REQUIRED WORK -> All entries should be output exactly as they stand.

::::

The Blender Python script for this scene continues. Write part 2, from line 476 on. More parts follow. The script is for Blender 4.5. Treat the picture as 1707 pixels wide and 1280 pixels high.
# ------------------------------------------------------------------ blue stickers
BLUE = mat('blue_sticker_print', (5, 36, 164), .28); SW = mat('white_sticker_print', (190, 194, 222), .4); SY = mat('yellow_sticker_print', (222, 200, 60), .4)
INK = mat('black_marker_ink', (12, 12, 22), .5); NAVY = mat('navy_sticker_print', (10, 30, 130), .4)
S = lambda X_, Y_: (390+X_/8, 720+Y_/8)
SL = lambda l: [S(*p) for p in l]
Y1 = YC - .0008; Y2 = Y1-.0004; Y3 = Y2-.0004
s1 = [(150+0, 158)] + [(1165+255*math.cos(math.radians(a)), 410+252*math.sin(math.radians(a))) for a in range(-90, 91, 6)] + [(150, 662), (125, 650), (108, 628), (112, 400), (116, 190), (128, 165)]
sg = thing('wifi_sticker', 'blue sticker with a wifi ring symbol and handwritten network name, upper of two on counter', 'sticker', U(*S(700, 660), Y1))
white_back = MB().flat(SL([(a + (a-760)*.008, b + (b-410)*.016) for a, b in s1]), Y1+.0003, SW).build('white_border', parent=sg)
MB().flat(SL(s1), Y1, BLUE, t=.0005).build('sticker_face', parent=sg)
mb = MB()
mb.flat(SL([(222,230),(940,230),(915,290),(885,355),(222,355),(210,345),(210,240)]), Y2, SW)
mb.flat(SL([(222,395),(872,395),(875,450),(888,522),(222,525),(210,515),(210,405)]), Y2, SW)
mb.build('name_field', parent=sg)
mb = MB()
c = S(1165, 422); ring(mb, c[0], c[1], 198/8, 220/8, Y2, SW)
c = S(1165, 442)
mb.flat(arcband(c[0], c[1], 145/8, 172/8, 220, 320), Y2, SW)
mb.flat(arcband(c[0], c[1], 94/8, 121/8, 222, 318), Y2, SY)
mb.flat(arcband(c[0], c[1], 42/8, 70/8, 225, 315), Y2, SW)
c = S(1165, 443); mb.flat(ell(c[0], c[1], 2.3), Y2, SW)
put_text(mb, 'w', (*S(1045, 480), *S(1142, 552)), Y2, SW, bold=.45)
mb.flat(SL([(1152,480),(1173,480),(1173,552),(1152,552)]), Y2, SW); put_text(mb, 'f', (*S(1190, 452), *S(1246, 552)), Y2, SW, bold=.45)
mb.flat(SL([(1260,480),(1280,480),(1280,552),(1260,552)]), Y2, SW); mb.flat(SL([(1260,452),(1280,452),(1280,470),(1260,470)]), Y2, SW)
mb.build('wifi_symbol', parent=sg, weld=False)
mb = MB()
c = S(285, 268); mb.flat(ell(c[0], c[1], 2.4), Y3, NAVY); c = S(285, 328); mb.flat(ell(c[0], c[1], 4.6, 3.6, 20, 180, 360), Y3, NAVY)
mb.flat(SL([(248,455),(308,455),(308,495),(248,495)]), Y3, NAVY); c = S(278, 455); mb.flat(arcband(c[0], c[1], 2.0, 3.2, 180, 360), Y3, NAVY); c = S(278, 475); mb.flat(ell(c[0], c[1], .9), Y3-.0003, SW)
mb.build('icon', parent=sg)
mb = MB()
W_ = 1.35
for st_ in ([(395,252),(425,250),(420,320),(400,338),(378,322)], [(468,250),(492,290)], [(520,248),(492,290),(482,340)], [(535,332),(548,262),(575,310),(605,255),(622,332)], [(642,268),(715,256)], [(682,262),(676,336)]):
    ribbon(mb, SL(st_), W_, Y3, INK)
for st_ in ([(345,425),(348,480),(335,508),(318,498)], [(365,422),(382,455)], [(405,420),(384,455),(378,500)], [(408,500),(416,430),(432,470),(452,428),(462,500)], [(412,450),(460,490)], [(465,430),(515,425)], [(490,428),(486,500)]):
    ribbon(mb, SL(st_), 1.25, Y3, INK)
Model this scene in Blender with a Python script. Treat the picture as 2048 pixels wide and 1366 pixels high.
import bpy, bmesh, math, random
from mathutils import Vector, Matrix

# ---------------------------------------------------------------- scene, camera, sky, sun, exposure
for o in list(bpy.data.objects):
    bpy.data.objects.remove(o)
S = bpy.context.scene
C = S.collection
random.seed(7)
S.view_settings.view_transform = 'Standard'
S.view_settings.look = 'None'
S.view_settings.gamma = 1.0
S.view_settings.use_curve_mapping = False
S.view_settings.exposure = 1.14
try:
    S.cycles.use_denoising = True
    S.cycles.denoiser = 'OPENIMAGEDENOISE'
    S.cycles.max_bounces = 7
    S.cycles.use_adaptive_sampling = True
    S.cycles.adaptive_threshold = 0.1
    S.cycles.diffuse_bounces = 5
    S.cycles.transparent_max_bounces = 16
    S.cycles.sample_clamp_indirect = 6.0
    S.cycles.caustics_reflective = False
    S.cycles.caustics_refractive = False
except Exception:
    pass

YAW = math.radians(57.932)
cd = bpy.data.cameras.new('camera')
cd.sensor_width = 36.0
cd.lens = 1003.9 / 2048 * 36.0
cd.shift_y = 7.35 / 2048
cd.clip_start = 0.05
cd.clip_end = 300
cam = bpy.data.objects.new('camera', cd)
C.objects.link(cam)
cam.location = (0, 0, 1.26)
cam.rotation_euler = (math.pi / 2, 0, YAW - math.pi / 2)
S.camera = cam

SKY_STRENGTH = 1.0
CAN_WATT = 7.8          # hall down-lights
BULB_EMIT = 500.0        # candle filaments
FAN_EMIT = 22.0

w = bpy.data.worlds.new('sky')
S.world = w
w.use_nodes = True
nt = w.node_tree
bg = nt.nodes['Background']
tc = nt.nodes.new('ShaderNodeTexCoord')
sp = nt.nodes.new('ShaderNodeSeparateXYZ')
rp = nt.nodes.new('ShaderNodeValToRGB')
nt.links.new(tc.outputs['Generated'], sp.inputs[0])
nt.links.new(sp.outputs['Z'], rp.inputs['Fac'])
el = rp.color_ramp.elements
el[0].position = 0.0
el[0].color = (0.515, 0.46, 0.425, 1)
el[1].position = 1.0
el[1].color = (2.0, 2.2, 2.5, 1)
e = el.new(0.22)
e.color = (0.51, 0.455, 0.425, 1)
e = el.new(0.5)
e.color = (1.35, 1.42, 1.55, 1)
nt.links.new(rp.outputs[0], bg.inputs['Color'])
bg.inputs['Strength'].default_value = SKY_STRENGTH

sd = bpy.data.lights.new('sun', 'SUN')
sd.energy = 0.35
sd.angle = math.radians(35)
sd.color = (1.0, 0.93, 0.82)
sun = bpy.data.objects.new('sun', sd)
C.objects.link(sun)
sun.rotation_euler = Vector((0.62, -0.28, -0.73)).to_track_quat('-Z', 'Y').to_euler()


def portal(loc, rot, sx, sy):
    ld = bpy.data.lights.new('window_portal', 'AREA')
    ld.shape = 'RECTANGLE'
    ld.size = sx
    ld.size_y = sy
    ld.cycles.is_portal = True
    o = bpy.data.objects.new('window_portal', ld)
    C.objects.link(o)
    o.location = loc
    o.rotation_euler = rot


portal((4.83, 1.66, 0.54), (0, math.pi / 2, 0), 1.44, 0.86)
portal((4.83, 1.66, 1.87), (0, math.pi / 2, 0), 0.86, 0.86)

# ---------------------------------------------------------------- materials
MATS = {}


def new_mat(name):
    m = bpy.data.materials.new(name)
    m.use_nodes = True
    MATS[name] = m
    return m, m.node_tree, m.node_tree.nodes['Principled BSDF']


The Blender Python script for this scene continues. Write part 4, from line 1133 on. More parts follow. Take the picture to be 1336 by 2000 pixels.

::::

WRITTEN SOLUTION ->
The Blender Python script for this scene continues. Write part 2, from line 476 on. More parts follow. The script is for Blender 4.5. Treat the picture as 1707 pixels wide and 1280 pixels high.
# ------------------------------------------------------------------ blue stickers
BLUE = mat('blue_sticker_print', (5, 36, 164), .28); SW = mat('white_sticker_print', (190, 194, 222), .4); SY = mat('yellow_sticker_print', (222, 200, 60), .4)
INK = mat('black_marker_ink', (12, 12, 22), .5); NAVY = mat('navy_sticker_print', (10, 30, 130), .4)
S = lambda X_, Y_: (390+X_/8, 720+Y_/8)
SL = lambda l: [S(*p) for p in l]
Y1 = YC - .0008; Y2 = Y1-.0004; Y3 = Y2-.0004
s1 = [(150+0, 158)] + [(1165+255*math.cos(math.radians(a)), 410+252*math.sin(math.radians(a))) for a in range(-90, 91, 6)] + [(150, 662), (125, 650), (108, 628), (112, 400), (116, 190), (128, 165)]
sg = thing('wifi_sticker', 'blue sticker with a wifi ring symbol and handwritten network name, upper of two on counter', 'sticker', U(*S(700, 660), Y1))
white_back = MB().flat(SL([(a + (a-760)*.008, b + (b-410)*.016) for a, b in s1]), Y1+.0003, SW).build('white_border', parent=sg)
MB().flat(SL(s1), Y1, BLUE, t=.0005).build('sticker_face', parent=sg)
mb = MB()
mb.flat(SL([(222,230),(940,230),(915,290),(885,355),(222,355),(210,345),(210,240)]), Y2, SW)
mb.flat(SL([(222,395),(872,395),(875,450),(888,522),(222,525),(210,515),(210,405)]), Y2, SW)
mb.build('name_field', parent=sg)
mb = MB()
c = S(1165, 422); ring(mb, c[0], c[1], 198/8, 220/8, Y2, SW)
c = S(1165, 442)
mb.flat(arcband(c[0], c[1], 145/8, 172/8, 220, 320), Y2, SW)
mb.flat(arcband(c[0], c[1], 94/8, 121/8, 222, 318), Y2, SY)
mb.flat(arcband(c[0], c[1], 42/8, 70/8, 225, 315), Y2, SW)
c = S(1165, 443); mb.flat(ell(c[0], c[1], 2.3), Y2, SW)
put_text(mb, 'w', (*S(1045, 480), *S(1142, 552)), Y2, SW, bold=.45)
mb.flat(SL([(1152,480),(1173,480),(1173,552),(1152,552)]), Y2, SW); put_text(mb, 'f', (*S(1190, 452), *S(1246, 552)), Y2, SW, bold=.45)
mb.flat(SL([(1260,480),(1280,480),(1280,552),(1260,552)]), Y2, SW); mb.flat(SL([(1260,452),(1280,452),(1280,470),(1260,470)]), Y2, SW)
mb.build('wifi_symbol', parent=sg, weld=False)
mb = MB()
c = S(285, 268); mb.flat(ell(c[0], c[1], 2.4), Y3, NAVY); c = S(285, 328); mb.flat(ell(c[0], c[1], 4.6, 3.6, 20, 180, 360), Y3, NAVY)
mb.flat(SL([(248,455),(308,455),(308,495),(248,495)]), Y3, NAVY); c = S(278, 455); mb.flat(arcband(c[0], c[1], 2.0, 3.2, 180, 360), Y3, NAVY); c = S(278, 475); mb.flat(ell(c[0], c[1], .9), Y3-.0003, SW)
mb.build('icon', parent=sg)
mb = MB()
W_ = 1.35
for st_ in ([(395,252),(425,250),(420,320),(400,338),(378,322)], [(468,250),(492,290)], [(520,248),(492,290),(482,340)], [(535,332),(548,262),(575,310),(605,255),(622,332)], [(642,268),(715,256)], [(682,262),(676,336)]):
    ribbon(mb, SL(st_), W_, Y3, INK)
for st_ in ([(345,425),(348,480),(335,508),(318,498)], [(365,422),(382,455)], [(405,420),(384,455),(378,500)], [(408,500),(416,430),(432,470),(452,428),(462,500)], [(412,450),(460,490)], [(465,430),(515,425)], [(490,428),(486,500)]):
    ribbon(mb, SL(st_), 1.25, Y3, INK)
Model this scene in Blender with a Python script. Treat the picture as 2048 pixels wide and 1366 pixels high.
import bpy, bmesh, math, random
from mathutils import Vector, Matrix

# ---------------------------------------------------------------- scene, camera, sky, sun, exposure
for o in list(bpy.data.objects):
    bpy.data.objects.remove(o)
S = bpy.context.scene
C = S.collection
random.seed(7)
S.view_settings.view_transform = 'Standard'
S.view_settings.look = 'None'
S.view_settings.gamma = 1.0
S.view_settings.use_curve_mapping = False
S.view_settings.exposure = 1.14
try:
    S.cycles.use_denoising = True
    S.cycles.denoiser = 'OPENIMAGEDENOISE'
    S.cycles.max_bounces = 7
    S.cycles.use_adaptive_sampling = True
    S.cycles.adaptive_threshold = 0.1
    S.cycles.diffuse_bounces = 5
    S.cycles.transparent_max_bounces = 16
    S.cycles.sample_clamp_indirect = 6.0
    S.cycles.caustics_reflective = False
    S.cycles.caustics_refractive = False
except Exception:
    pass

YAW = math.radians(57.932)
cd = bpy.data.cameras.new('camera')
cd.sensor_width = 36.0
cd.lens = 1003.9 / 2048 * 36.0
cd.shift_y = 7.35 / 2048
cd.clip_start = 0.05
cd.clip_end = 300
cam = bpy.data.objects.new('camera', cd)
C.objects.link(cam)
cam.location = (0, 0, 1.26)
cam.rotation_euler = (math.pi / 2, 0, YAW - math.pi / 2)
S.camera = cam

SKY_STRENGTH = 1.0
CAN_WATT = 7.8          # hall down-lights
BULB_EMIT = 500.0        # candle filaments
FAN_EMIT = 22.0

w = bpy.data.worlds.new('sky')
S.world = w
w.use_nodes = True
nt = w.node_tree
bg = nt.nodes['Background']
tc = nt.nodes.new('ShaderNodeTexCoord')
sp = nt.nodes.new('ShaderNodeSeparateXYZ')
rp = nt.nodes.new('ShaderNodeValToRGB')
nt.links.new(tc.outputs['Generated'], sp.inputs[0])
nt.links.new(sp.outputs['Z'], rp.inputs['Fac'])
el = rp.color_ramp.elements
el[0].position = 0.0
el[0].color = (0.515, 0.46, 0.425, 1)
el[1].position = 1.0
el[1].color = (2.0, 2.2, 2.5, 1)
e = el.new(0.22)
e.color = (0.51, 0.455, 0.425, 1)
e = el.new(0.5)
e.color = (1.35, 1.42, 1.55, 1)
nt.links.new(rp.outputs[0], bg.inputs['Color'])
bg.inputs['Strength'].default_value = SKY_STRENGTH

sd = bpy.data.lights.new('sun', 'SUN')
sd.energy = 0.35
sd.angle = math.radians(35)
sd.color = (1.0, 0.93, 0.82)
sun = bpy.data.objects.new('sun', sd)
C.objects.link(sun)
sun.rotation_euler = Vector((0.62, -0.28, -0.73)).to_track_quat('-Z', 'Y').to_euler()


def portal(loc, rot, sx, sy):
    ld = bpy.data.lights.new('window_portal', 'AREA')
    ld.shape = 'RECTANGLE'
    ld.size = sx
    ld.size_y = sy
    ld.cycles.is_portal = True
    o = bpy.data.objects.new('window_portal', ld)
    C.objects.link(o)
    o.location = loc
    o.rotation_euler = rot


portal((4.83, 1.66, 0.54), (0, math.pi / 2, 0), 1.44, 0.86)
portal((4.83, 1.66, 1.87), (0, math.pi / 2, 0), 0.86, 0.86)

# ---------------------------------------------------------------- materials
MATS = {}


def new_mat(name):
    m = bpy.data.materials.new(name)
    m.use_nodes = True
    MATS[name] = m
    return m, m.node_tree, m.node_tree.nodes['Principled BSDF']


The Blender Python script for this scene continues. Write part 4, from line 1133 on. More parts follow. Take the picture to be 1336 by 2000 pixels.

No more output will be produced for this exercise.